§ **Provided data**:

- - - - -

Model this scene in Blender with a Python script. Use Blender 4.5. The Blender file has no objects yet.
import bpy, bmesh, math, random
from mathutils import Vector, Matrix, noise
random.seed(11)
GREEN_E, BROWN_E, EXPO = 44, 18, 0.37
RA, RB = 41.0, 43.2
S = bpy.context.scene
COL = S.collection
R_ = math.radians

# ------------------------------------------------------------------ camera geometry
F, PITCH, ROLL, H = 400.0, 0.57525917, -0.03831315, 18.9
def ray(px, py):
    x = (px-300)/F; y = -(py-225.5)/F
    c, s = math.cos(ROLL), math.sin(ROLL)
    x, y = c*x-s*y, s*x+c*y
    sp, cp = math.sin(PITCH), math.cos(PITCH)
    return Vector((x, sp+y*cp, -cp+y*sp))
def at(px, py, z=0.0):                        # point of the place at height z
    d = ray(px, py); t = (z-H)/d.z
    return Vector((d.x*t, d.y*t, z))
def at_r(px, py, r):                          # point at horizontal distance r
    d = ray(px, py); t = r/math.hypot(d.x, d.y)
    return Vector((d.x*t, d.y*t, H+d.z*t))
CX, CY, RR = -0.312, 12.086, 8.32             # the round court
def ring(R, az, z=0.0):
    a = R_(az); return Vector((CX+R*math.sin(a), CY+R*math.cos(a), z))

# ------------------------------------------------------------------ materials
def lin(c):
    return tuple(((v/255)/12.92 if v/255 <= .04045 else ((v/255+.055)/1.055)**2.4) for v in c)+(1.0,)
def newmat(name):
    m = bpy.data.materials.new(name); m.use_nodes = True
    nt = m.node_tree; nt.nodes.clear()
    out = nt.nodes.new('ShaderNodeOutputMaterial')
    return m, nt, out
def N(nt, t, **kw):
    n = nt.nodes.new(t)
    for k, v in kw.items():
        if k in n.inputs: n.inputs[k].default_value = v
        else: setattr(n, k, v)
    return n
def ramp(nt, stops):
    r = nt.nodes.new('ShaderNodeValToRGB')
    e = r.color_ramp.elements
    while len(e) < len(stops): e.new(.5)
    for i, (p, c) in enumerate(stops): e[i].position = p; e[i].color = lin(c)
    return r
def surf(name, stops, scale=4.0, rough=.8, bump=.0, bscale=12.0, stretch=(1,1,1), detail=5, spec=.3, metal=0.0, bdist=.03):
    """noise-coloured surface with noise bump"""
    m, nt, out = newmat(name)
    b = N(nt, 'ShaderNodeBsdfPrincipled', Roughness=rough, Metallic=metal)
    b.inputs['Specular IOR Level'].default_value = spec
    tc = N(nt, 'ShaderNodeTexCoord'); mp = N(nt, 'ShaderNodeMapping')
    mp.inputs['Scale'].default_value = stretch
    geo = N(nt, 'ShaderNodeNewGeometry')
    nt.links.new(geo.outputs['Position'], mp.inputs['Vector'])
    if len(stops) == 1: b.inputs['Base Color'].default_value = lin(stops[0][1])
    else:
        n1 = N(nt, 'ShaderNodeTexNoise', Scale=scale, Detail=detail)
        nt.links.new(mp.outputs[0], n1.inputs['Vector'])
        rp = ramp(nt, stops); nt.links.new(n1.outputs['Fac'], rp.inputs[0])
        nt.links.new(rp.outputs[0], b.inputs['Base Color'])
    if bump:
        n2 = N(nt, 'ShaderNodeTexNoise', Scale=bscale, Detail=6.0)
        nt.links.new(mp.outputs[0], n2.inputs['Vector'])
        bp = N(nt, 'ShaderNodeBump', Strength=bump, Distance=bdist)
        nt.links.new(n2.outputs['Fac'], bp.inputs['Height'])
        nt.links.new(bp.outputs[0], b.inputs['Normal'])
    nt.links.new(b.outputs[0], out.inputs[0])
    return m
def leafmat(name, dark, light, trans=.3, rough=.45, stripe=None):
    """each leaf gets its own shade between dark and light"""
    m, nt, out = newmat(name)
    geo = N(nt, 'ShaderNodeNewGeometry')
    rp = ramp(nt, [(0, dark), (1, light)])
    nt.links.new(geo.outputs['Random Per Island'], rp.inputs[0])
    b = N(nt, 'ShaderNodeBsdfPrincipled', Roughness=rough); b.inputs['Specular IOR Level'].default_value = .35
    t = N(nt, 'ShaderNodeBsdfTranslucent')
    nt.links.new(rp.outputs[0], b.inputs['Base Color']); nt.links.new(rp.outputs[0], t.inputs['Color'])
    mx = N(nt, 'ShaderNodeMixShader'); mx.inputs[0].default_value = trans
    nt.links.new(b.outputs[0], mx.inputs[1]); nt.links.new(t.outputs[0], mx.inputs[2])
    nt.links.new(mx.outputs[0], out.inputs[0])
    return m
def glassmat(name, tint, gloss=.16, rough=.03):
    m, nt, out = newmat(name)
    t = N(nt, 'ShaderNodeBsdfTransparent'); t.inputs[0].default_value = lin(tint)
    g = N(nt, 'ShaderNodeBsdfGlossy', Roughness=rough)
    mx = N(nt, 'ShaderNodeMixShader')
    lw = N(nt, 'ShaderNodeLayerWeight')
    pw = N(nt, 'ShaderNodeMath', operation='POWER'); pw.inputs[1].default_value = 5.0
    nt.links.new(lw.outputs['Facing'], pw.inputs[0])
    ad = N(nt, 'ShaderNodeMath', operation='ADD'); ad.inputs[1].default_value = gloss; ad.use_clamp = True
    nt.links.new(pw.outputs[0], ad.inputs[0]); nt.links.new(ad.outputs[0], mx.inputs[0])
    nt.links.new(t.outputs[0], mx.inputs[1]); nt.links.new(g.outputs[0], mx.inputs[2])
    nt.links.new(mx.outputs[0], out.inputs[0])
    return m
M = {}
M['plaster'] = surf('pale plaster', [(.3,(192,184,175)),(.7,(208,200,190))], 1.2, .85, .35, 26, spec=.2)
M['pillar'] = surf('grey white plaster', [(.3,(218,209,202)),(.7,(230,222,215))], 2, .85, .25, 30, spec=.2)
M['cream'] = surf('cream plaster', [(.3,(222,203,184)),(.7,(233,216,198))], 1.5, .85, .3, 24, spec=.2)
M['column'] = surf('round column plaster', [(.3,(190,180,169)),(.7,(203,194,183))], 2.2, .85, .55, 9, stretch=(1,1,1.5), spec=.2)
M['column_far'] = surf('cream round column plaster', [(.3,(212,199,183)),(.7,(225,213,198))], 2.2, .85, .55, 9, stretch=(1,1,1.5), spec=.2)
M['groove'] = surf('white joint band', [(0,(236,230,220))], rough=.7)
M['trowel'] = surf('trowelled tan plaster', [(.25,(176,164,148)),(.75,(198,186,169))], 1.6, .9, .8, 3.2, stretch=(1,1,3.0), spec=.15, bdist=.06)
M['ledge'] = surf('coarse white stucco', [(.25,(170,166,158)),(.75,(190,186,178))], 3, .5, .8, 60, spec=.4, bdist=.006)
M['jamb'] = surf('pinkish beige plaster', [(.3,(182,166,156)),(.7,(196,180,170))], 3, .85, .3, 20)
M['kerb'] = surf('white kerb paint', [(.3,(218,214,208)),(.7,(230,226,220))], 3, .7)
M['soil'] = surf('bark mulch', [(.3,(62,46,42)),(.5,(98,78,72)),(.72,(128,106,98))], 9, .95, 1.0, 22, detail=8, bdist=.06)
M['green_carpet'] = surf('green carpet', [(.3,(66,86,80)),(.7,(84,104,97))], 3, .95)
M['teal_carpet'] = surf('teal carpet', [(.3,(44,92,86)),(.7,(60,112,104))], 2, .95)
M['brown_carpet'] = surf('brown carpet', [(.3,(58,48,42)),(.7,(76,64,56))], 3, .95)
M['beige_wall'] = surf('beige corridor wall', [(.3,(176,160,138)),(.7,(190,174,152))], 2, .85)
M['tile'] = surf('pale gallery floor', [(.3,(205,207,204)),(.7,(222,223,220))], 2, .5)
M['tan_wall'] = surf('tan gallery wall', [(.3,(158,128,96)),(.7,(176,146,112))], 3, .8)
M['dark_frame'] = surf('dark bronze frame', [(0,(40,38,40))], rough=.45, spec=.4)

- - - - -

What are the exact lines from the beginning of the material through the line containing "R_ = math.radians"? Write out those lines alone.

§ **The output**:
Model this scene in Blender with a Python script. Use Blender 4.5. The Blender file has no objects yet.
import bpy, bmesh, math, random
from mathutils import Vector, Matrix, noise
random.seed(11)
GREEN_E, BROWN_E, EXPO = 44, 18, 0.37
RA, RB = 41.0, 43.2
S = bpy.context.scene
COL = S.collection
R_ = math.radians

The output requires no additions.